Canberra To Close

I read with considerable interest today the news that the National Swimming Training Centre (NTC) in Canberra is to close. The decision was announced by Swimming Australia’s Chief Strategist High Performance, Alex Baumann. Remember him? He’s the one who used to be the boss of High Performance Sport New Zealand (HPSNZ). More on the irony of that later.

Baumann explained the Canberra decision by saying, “With two years to go to Tokyo it was important we evaluated all eleven of our High Performance Centres to ensure that the support we provide is meeting our performances objectives.

“We are very fortunate to be in a position, through the support of Sport Australia, Principal Partners Hancock Prospecting and Optus, and our other partners, that we can provide world-class facilities and support in programs all over Australia.

“This means that athletes, including developing athletes, now have more choice than ever regarding the location of their training programs and there is no need for a centralized residential program.”

In my opinion Baumann is a two-faced carpet-bagger. For years he sat in his HPSNZ office and accepted close to $500,000 in pay, probably the highest salary paid in New Zealand sport. Through all that time he demanded that Swimming New Zealand (SNZ) follow a centralised training policy. Government funding was conditional on SNZ obeying Baumann’s orders. And first among those was loyalty to the centralised Millennium training program.

In 2014 Baumann said that his instruction from the Minister of Sport was, “To ensure that New Zealand is consistently one of the most successful sporting nations in the world” To do that Baumann said New Zealand swimming needed to “Establish a one stop shop high performance entity.”

For years SNZ slavishly followed the instructions of their master. They poured millions into the centralised training program. They employed the Baumann endorsed David Lyles. That lasted five minutes before Lyles was made redundant. SNZ tolerated any instruction, obeyed any order, likely to keep the Baumann checks rolling in. And none of it worked.

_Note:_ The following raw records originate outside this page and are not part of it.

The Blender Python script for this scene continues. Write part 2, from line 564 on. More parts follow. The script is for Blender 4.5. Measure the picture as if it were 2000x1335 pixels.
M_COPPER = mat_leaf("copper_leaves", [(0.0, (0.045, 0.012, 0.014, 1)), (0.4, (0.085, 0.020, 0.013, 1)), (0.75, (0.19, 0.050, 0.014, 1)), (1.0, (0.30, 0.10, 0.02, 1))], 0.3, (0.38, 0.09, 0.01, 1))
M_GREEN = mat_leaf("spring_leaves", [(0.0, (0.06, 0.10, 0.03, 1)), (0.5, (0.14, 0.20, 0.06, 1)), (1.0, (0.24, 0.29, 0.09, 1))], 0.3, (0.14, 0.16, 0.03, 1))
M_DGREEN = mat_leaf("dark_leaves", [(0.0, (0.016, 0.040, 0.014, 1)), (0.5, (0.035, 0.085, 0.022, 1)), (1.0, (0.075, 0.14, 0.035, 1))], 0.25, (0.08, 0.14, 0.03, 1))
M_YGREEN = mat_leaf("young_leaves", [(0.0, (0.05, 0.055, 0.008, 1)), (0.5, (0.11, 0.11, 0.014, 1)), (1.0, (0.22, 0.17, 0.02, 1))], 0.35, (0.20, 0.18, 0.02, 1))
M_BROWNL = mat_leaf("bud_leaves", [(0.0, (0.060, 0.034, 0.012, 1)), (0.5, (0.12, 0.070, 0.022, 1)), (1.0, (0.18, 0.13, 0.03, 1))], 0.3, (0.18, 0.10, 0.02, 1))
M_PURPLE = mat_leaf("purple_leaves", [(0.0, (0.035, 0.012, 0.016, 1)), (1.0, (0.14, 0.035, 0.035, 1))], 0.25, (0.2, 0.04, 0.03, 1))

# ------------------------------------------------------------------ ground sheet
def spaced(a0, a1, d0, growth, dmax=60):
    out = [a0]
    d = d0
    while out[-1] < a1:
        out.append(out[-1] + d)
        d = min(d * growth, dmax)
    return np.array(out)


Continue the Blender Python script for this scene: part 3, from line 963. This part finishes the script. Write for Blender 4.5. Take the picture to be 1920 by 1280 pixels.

Baumann’s orders were sounding symbols, signifying nothing. No medals and two generations of New Zealand’s best swimmers lost. Baumann’s orders were destructive doctrinal nonsense. But worse than that, it now appears there was no conviction or principle behind the Baumann policy. While he was in New Zealand Baumann went along with Miskimmin’s grand plan. Miskimmin wanted a centralised empire. Baumann built it for him. That expediency cost the country millions and, for swimming, achieved nothing. And it looks like the whole centralised training idea in cycling and rowing is about to fall over as well. All the signs have a familiar SNZ look. CEO’s are leaving and coaches are resigning or being sacked. Baumann’s signature “one stop shops” are looking increasingly like “last stop terminals”.

But worst of all it appears Baumann didn’t really care. In 2017 he packed up and went to Australia. When he found the Australians had discovered that “one stop shops” didn’t work, Baumann decided they didn’t work either. After just one year in the place Baumann has closed the world’s best known “one stop shop”. What a transformation. Twelve months on and he is promoting the Swimwatch argument that he savaged during his time in New Zealand.

Even the worst Swimwatch critic would have to admit we have been consistently vocal in our criticism of centralised training. We have instead promoted the American decentralised system. From the moment Jan Cameron came up with the idea that we should copy the Canberra model we have been its biggest critic. Baumann and his mates dismissed us as ignorant troublemakers. And now Baumann is doing what we said he should have done a decade ago. As I said, carpet bagging in the extreme.

That either means Baumann is a person who has had a “road to Damascus” moment of enlightenment or just goes along with the prevailing opinion of whoever is paying his wages. I know which one I think it is but will leave you to decide your personal answer. While you ponder that just consider what New Zealand could and should have done with the millions spent pursuing Baumann’s fantasy.